MILTON I. SHADUR, Senior District Judge.
At the conclusion of the December 29 hearing inquiring into the appropriateness of the claim by attorney Francis Baumgart ("Baumgart") for fees under the Criminal Justice Act, based on his representation of defendant Saliou Mbaye ("Mbaye") before attorney Baumgart was terminated from the Federal Defender Program, Assistant United States Attorney Joel Hammerman was directed to make arrangements for former Assistant United States Attorney Dylan Smith ("Smith") to be available to testify in the continued hearing at a time mutually convenient for counsel and this Court. Because of Mbaye's decision not to testify during the hearing, coupled with this Court's consequent determination that it would not require him to do so, there is no need to arrange for his availability for the continued hearing. Accordingly this Court currently contemplates that what remains for inquiry will be (1) the Smith testimony and (2) follow-up testimony from attorney Baumgart as to issues raised by the Smith testimony.
As counsel are aware, this Court has referred at several points during the hearing to just one facet of Mbaye's trial testimony that revealed obvious falsehoods on his part — the checks prepared by him that were blatantly at odds with the truth. But in this Court's view attorney Baumgart has persistently played ostrich by constantly repeating and stressing Mbaye's belief that he had done nothing illegal as the predicate for his decision to go to trial, while at the same time Baumgart has studiously (or not so studiously) avoided the issues as to the representation that he provided (or did not provide) to Mbaye.
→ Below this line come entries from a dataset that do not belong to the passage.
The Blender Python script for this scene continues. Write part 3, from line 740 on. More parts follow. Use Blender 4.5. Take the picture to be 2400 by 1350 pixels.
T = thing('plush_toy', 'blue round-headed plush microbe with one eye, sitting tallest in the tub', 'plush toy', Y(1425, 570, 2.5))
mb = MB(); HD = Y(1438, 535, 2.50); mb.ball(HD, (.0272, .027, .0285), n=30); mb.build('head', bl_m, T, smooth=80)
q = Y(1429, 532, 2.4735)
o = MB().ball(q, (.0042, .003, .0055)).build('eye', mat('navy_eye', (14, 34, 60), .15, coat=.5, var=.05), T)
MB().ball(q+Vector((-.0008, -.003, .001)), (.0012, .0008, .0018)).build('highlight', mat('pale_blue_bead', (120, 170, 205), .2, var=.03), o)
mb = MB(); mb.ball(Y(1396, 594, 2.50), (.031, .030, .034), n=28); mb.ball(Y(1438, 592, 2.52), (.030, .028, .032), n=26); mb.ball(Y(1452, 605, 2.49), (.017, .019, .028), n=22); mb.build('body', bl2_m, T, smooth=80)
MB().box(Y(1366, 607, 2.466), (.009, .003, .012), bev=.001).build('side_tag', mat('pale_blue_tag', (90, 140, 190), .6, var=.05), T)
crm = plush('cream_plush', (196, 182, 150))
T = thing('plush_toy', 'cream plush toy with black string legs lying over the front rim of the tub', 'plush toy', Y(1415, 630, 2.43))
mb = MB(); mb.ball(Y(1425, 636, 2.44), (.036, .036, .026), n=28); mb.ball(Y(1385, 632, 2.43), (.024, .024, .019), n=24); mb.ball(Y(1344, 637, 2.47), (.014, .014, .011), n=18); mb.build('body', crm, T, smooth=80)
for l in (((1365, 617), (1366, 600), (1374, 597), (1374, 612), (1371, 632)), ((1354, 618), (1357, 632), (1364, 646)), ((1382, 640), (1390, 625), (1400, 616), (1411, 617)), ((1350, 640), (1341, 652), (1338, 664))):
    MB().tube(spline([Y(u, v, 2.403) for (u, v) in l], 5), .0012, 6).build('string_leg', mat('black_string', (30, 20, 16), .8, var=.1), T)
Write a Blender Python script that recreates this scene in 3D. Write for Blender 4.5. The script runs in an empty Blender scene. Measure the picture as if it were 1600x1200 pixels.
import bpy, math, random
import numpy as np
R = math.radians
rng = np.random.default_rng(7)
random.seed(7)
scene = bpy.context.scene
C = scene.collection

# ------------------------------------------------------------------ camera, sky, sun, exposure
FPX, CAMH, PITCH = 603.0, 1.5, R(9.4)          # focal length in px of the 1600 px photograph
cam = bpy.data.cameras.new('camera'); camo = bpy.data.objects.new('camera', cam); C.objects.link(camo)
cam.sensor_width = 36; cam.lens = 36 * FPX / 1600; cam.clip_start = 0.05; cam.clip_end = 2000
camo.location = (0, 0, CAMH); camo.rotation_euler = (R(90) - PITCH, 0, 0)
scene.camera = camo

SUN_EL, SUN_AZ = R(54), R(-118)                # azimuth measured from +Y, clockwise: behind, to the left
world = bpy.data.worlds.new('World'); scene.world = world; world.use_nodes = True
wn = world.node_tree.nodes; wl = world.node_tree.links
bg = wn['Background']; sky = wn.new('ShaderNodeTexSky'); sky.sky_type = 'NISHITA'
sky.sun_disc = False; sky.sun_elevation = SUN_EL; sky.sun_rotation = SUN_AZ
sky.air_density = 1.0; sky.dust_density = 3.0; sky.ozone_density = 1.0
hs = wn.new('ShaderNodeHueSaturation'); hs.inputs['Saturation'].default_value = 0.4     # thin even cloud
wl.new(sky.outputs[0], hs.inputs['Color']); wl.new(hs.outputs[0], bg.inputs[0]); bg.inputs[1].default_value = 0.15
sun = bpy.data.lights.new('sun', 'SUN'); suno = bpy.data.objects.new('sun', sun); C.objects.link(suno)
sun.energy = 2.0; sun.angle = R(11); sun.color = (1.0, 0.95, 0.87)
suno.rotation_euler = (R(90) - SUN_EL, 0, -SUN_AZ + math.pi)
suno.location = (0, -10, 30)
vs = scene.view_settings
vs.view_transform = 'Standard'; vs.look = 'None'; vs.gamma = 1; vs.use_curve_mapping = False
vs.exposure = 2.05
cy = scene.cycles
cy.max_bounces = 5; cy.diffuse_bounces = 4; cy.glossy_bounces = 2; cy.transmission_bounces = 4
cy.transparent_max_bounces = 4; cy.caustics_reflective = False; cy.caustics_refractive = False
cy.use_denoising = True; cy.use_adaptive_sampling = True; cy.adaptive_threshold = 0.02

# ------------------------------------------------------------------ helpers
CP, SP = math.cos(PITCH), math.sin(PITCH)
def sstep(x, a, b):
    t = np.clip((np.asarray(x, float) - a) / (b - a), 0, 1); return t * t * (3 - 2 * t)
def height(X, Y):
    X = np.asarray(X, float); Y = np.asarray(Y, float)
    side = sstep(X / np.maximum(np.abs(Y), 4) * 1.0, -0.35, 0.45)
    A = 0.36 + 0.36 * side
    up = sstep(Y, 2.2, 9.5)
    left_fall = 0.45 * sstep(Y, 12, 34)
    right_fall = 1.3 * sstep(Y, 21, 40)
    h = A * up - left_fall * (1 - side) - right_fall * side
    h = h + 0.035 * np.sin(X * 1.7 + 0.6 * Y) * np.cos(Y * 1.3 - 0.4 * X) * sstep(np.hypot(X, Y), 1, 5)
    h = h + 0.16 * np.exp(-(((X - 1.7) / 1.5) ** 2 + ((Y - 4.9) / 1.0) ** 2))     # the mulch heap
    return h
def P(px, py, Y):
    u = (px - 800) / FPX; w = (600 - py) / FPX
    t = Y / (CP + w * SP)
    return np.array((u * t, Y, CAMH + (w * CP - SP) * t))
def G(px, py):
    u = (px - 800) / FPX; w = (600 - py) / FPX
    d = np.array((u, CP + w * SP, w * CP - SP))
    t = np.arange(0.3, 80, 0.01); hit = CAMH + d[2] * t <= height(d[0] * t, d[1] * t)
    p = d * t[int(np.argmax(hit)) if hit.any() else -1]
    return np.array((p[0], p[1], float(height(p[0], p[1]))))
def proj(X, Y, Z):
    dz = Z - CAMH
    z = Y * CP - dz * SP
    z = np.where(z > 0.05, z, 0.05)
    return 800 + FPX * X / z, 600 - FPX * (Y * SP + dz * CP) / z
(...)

That representation or lack of representation would seem to entitle (or disentitle) Baumgart to be paid by the government for his services under the Criminal Justice Act, for adequate representation would appear to call for full disclosure and explanation to Mbaye of his having to testify as a witness at trial as to acts that he had admittedly engaged in to further the fraud that formed the gravamen on which the jury convicted him.
What Baumgart has done to this point is simply to stress Mbaye's decision to go to trial, a decision that necessarily placed him on the stand as a witness, while at the same time glossing over (or ignoring entirely) the lawyer's responsibility to make certain that a client with no legal experience or training has made a fully informed decision. That is the essence of a lawyer's responsibility as adviser as well as advocate. Hence attorney Smith should, in preparation for his testimony, refresh himself and be prepared to testify as to various of the components of the scheme, in addition to the placement of false information on the checks drawn by Mbaye that this Court has already adverted to as examples of Mbaye's admitted complicity that could unquestionably be ascribed to Mbaye himself.
Because this Court has not retained any files from this long-ago-disposed-of criminal case, it has obtained a copy of the government's brief on the pending appeal and attaches a copy of its pages 3 through 8 to this memorandum order. Attorney Smith should be prepared to testify as to facts set out there, and perhaps as to other aspects of the government's direct proof as to Mbaye's own conduct (not based on inferences drawn from other witnesses' testimony). In short, such testimony should focus on matters that competent criminal defense attorneys have the responsibility to bring directly to their clients' attention as the inevitable consequence of their decision to go to trial — a consequence that would just as inevitably confront Mbaye with the Hobson's choice of either lying or acknowledging his guilt.
That then is intended to provide the backdrop against which Baumgart will be called upon to answer directly, and not seek as before to deflect, the question as to his own entitlement (or lack of entitlement) to the payment of fees under the Criminal Justice Act. This Court will await notification from Baumgart and AUSA Hammerman as to their availability for the continued hearing.